We’re not even going to discuss the fact that my server room was located in a butcher-style walk-in fridge. Apparently my office used to be a blood bank, and when the marketing company took over, they just left all the former hardware intact and adapted it. It was nice and cool in the server room, though.

The VP’s office (the one who had my back against the stupidity of our Bids Manager) had 42 pink inflatable Easter Bunnies suspended from the ceiling - doing a macabre sort of dance with the central air.

Oh, here’s one: back in the day I managed the better bags department at Alexander’s in NYC. One day this family comes up to me with this snake bag they want to purchase. It’s from a pile of very simple, poor quality snake bags on a clearance table. It was marked down to about $13. In the locked case was a different snake bag priced at about $300. They wanted me to take a tag saying “Genuine snake skin” off the $300 bag and put it on their $13 bag. Being 22 at the time I not only refused but gave them a huge lecture on materialism. Now I might just go ahead and do it.

I worked for a company that had me become a notary because they were sick of having to run to the bank all the time to get stuff notarized. When I left the company to go back to school, they asked me to leave behind my notary seal so that they could continue notarizing things (forging my signature). Uh… NO? I appreciate that they paid for the seal, but that’s, you know, ILLEGAL.

Ftttt. You remember it better than I do. Now I know what membership pays for – prosthetic long-term memory. :smiley:

And no, I’m reasonably sure the waiter never held it against me - they were always super nice there - even in the face of extreme entitlement.

It never hurts to ask , but my god! When we were new in the neighborhood, we had a bunch of our stuff still in the garage. Mr. Friendly came over and spied my soloflex. Told my SO that his son who is in football needs a workout bench and can they have the soloflex. My SO, ever the congenial putz looking to get rid of stuff that clutters his garage says you have to talk to the wife about it Then after a couple weeks Mr Friendly brings his wife over, up until then she is not so friendly, sort of a bitchy jealous, covetous type. Then over drinks Mrs Friendly gives the butterup talk and like a polished marketing scammer they think they close the deal and figure the soloflex is going home with them. Uh uh, I say NO. Not for sale not for free, it aint going home with thee.
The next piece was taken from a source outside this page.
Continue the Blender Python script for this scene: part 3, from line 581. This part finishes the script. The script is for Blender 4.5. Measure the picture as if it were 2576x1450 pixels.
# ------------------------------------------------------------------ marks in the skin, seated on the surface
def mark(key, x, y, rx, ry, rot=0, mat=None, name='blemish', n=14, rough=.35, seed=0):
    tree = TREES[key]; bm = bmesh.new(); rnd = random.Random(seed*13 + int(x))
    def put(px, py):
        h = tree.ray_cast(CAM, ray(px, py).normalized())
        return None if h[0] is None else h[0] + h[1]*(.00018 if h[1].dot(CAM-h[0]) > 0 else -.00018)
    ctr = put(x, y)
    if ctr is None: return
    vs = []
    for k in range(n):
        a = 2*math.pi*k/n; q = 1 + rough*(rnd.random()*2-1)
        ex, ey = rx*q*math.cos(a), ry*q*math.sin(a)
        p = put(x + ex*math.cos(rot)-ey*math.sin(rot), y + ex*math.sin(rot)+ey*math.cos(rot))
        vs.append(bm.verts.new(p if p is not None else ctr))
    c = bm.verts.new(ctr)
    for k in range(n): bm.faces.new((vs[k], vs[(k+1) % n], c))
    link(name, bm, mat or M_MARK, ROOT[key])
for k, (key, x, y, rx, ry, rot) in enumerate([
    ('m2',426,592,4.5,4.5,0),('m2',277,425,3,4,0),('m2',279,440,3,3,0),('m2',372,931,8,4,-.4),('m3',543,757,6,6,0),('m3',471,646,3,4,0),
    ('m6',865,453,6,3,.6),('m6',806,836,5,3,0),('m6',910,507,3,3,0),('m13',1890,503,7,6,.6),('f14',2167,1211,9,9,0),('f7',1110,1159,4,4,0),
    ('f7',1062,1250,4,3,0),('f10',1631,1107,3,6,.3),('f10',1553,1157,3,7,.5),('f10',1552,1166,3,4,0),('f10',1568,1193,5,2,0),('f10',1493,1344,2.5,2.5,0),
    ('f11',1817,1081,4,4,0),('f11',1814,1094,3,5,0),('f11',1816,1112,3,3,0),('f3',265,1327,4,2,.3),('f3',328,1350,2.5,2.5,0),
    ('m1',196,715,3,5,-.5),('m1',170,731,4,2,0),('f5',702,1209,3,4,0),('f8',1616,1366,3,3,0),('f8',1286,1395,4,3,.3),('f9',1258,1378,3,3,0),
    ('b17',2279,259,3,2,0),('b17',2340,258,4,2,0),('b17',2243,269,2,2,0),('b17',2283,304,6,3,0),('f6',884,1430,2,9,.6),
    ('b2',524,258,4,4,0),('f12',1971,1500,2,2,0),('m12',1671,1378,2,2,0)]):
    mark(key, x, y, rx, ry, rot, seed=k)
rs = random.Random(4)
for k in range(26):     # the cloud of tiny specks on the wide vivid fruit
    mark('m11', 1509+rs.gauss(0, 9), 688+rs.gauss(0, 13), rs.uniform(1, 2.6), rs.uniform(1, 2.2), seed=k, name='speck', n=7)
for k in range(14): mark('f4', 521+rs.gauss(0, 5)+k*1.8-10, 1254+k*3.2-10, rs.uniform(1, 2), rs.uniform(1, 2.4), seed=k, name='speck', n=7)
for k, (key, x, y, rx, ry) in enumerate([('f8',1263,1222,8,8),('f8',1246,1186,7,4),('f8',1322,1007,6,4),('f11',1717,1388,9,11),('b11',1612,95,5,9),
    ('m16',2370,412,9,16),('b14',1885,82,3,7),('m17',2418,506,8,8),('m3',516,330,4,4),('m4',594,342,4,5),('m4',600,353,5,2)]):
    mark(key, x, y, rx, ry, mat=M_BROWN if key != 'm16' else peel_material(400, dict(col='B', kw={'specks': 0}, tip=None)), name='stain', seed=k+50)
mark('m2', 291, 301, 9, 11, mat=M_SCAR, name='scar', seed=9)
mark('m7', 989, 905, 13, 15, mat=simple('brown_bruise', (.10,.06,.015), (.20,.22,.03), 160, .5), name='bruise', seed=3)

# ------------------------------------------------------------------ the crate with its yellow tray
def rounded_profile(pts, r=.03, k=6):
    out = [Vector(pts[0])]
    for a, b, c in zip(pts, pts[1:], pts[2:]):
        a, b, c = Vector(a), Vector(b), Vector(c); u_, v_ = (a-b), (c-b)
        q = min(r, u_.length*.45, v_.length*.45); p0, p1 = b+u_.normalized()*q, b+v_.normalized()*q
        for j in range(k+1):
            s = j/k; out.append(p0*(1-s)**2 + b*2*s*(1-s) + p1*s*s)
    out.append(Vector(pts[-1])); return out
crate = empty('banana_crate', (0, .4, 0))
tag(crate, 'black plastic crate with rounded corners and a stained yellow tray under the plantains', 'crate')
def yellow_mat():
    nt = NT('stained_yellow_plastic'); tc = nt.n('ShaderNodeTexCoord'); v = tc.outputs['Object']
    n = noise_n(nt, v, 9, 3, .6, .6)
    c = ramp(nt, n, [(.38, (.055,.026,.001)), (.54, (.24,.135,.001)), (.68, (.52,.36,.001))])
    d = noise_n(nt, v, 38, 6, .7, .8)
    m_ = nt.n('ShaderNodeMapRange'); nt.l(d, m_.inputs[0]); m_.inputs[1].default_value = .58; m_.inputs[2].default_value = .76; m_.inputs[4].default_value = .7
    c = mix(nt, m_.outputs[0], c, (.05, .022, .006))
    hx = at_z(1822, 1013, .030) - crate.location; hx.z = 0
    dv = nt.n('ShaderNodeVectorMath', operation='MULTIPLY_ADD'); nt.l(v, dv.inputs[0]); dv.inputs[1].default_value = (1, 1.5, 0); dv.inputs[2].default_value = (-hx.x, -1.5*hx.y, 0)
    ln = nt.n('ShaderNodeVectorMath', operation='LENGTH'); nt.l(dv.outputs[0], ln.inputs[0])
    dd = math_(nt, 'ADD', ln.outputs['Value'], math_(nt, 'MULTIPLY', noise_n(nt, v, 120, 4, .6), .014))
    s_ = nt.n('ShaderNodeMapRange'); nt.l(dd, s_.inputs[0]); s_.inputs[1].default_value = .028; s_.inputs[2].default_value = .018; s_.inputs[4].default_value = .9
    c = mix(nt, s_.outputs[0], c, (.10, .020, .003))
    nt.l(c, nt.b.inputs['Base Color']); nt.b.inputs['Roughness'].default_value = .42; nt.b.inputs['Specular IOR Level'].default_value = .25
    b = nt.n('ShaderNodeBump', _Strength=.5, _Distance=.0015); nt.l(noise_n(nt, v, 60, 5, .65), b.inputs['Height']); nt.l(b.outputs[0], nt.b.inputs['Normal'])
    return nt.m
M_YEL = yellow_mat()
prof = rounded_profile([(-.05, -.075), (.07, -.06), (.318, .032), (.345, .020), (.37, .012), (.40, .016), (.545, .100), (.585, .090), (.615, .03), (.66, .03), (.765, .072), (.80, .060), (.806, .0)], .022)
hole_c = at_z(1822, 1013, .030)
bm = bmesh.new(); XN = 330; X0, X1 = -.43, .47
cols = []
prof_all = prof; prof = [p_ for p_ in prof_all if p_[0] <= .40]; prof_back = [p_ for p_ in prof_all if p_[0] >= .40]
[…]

The same gal, after I started producing a monthly newsletter for a lake board, calls up and says that she needs to pad her resume and she thought doing the newsletter would be good experience for her. So If I could just come over with my stuff and help get her started she would take it over. I asked her to send me an article on being a good neighbor and I’d see if I had room for it the next month.

The Friendlies are now on the Xango kick and I cannot wait until we meet again. :eek:

That reminds me of when I was a video store clerk. Invariably on a Saturday night, when we were very busy, I’d get a call from someone wanting to know what recent movies we had in. I’d start to rattle off names, and the person would interrupt me after each title to announce it to his friends in the room, who would either ask what it was about, or debate the merits of renting it. Then the person would ask what else we had in. This would potentially go on for about 40 movies. In actuality I never let it.

Boo-yeah! Nice response!

How did she react?

Do you have pictures?

Not a day goes by that my sweetie doesn’t ask me for something new that she sees advertised on TV or in print—nothing of substance, just frivolous things that she’ll enjoy for a day or two then toss aside for something newer and more exiting. She’s very needy and co-dependant too, expecting me to spend an inordinate amount of time tending to her precious needs (my needs?…not important). She even expects me buy her fancy clothes and food (God forbid I should expect her to make me a meal once in a while). Oh, and quite the finicky lass she is too. If we’re at a restaurant and she doesn’t like what I order for her, I can expect a response like, “I don’t like this, please get me something else!” Some may consider me a pushover, but I normally do as she asks, and I get very little in return. I swear, I’d consider telling her to hit the road, but when she looks into my eyes, and tells me she loves me, I melt. We’ll be together for a very long time.